The U.A.E. Securities & Commodities Authority is investigating market volatility in June after Dubai’s index entered a bear market last week, it said in an e-mailed statement to Bloomberg today. The regulator will take “suitable legal action” and put in place “preventive measures” following the probe. The index slid 22 percent in June, the biggest monthly drop since November 2008. Abu Dhabi’s ADX General Index (ADSMI) declined 13 percent during the period.

Raising Stake

Arabtec was at the heart of Dubai’s selloff last month, as Aabar Investments PJSC, the company’s second-biggest shareholder, cut its stake, the chief executive officer resigned and the builder dismissed staff. Arabtec shares climbed to 3.31 dirhams. Emaar’s advanced to 9.35 dirhams, the highest close since June 19.

Aabar is now studying whether to rebuild its holding in Arabtec, Khadem Al Qubaisi, who is chairman of both companies, said at a press conference today.

The U.A.E.’s central bank on June 8 warned that the country’s real estate market may be overheating, spurring the index’s first quarterly retreat since the three months ended June 2012. The gauge’s 14-day relative-strength index rose to 47 today from a low of about 28 on June 24. A reading below 30 indicates to some technical analysts that an asset is oversold and poised to reverse.
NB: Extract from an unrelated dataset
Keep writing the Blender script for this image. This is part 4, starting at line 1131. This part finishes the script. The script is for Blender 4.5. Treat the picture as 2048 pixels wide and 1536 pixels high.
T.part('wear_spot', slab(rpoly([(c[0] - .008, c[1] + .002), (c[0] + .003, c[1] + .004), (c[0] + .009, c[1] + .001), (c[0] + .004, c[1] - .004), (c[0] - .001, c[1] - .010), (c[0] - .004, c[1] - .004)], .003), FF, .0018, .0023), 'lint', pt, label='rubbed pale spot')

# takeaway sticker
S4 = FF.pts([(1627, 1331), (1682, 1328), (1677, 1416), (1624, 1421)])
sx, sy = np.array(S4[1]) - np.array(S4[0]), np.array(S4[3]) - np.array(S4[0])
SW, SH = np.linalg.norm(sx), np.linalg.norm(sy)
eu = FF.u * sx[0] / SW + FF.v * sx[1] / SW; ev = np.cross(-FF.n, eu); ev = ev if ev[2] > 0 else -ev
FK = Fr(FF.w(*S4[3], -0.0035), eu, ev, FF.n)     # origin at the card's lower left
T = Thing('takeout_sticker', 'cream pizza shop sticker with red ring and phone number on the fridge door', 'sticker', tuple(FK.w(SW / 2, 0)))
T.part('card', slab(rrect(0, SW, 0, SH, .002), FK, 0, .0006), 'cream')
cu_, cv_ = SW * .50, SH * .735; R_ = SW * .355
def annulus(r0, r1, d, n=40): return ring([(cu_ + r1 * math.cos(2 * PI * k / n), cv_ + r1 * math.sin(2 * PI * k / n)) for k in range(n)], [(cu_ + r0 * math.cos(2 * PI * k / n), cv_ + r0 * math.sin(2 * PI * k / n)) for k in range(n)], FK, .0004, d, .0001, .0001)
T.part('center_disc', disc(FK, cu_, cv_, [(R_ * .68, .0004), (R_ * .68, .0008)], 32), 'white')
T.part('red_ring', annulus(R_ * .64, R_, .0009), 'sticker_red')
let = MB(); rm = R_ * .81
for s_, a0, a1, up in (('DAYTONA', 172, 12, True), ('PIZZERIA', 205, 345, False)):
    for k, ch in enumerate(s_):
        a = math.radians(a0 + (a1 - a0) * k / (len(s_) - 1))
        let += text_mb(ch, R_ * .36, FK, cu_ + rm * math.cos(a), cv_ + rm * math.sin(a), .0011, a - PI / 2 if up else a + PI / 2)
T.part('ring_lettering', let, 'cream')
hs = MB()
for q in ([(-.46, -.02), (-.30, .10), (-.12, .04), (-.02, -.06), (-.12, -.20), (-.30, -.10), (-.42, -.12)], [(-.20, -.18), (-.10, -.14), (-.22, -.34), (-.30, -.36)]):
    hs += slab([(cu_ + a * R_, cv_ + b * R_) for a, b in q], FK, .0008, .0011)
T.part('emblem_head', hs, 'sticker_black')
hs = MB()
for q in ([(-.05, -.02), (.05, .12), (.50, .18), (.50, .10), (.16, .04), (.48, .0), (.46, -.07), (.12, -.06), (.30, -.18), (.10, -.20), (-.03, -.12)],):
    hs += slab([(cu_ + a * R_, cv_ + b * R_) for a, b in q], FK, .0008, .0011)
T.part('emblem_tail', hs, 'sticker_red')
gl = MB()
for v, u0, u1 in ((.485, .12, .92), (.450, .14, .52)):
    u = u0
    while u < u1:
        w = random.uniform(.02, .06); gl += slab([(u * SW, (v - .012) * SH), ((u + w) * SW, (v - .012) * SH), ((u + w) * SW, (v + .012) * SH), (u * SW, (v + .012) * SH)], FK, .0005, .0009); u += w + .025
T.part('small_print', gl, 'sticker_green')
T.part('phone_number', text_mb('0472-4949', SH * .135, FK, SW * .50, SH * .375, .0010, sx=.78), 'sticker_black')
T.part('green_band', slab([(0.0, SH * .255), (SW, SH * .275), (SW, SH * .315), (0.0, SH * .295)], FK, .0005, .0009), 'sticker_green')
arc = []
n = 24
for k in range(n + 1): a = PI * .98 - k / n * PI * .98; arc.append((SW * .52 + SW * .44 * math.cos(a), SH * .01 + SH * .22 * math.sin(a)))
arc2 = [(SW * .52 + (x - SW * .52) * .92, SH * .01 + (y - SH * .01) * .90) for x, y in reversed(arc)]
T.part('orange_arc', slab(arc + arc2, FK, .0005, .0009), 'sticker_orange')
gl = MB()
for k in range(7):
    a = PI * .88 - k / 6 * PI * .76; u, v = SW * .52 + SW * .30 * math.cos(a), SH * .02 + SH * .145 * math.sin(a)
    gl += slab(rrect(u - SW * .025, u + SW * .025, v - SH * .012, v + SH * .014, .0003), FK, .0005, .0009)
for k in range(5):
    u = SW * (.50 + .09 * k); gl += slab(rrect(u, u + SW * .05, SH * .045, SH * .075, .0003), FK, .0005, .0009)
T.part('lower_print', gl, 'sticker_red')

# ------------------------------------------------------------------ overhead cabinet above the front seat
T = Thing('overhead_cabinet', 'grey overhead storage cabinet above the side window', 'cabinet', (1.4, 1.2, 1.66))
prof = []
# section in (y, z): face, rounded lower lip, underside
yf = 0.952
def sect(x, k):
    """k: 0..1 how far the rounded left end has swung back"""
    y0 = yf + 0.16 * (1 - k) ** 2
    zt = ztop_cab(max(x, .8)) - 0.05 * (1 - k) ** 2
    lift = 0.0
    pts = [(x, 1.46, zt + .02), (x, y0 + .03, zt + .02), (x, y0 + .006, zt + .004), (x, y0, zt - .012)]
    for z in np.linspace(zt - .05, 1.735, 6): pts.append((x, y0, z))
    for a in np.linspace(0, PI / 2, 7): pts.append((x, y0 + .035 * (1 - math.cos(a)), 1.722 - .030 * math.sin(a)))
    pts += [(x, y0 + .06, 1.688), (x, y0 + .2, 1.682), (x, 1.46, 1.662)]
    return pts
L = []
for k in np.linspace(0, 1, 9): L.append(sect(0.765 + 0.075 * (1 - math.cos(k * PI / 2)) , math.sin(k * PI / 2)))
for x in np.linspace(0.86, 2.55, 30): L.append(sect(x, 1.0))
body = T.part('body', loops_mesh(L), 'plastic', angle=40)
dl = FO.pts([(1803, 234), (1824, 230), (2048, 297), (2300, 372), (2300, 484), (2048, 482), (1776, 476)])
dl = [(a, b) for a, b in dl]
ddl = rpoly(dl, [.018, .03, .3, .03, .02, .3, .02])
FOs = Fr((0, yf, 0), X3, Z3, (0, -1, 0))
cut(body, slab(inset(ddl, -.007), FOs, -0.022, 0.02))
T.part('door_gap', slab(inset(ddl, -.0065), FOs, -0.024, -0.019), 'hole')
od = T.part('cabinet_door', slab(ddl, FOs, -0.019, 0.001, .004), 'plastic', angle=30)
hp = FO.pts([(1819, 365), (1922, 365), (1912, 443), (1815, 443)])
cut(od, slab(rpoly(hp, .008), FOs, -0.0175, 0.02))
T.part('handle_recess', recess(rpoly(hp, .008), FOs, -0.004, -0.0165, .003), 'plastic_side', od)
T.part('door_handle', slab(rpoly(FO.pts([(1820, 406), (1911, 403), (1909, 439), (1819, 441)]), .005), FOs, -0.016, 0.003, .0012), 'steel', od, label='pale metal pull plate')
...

Dubai stocks rose yesterday, erasing a loss of more than 5 percent to close 3.2 percent higher as Amlak Finance PJSC (AMLAK), a mortgage lender 45 percent owned by Emaar, said it proposed a new restructuring plan to creditors on June 5. If approved, the plan could end years of negotiations on about $2.7 billion of debt. The debt negotiations are among the last to be resolved by the emirate after Dubai Group LLC, an investment company owned by the sheikhdom’s ruler, completed a $6 billion deal with lenders in January.

Volume Surge

The DFM General Index (DFMGI) has gained more than 11 percent in last two trading days, with 12 stocks having advanced 10 percent or more at the close today. Volumes spiked with about 1.4 billion shares traded, 85 percent higher than the 739 million 12-month daily average. Almost 1.1 billion shares changed hands yesterday.

“The market has found a bottom,” Hisham Khairy, the Dubai-based head of institutional trade at Mena Corp. Financial Services LLC, said by telephone. Sentiment is improving and the market “should target the 4,700 level from here,” he said.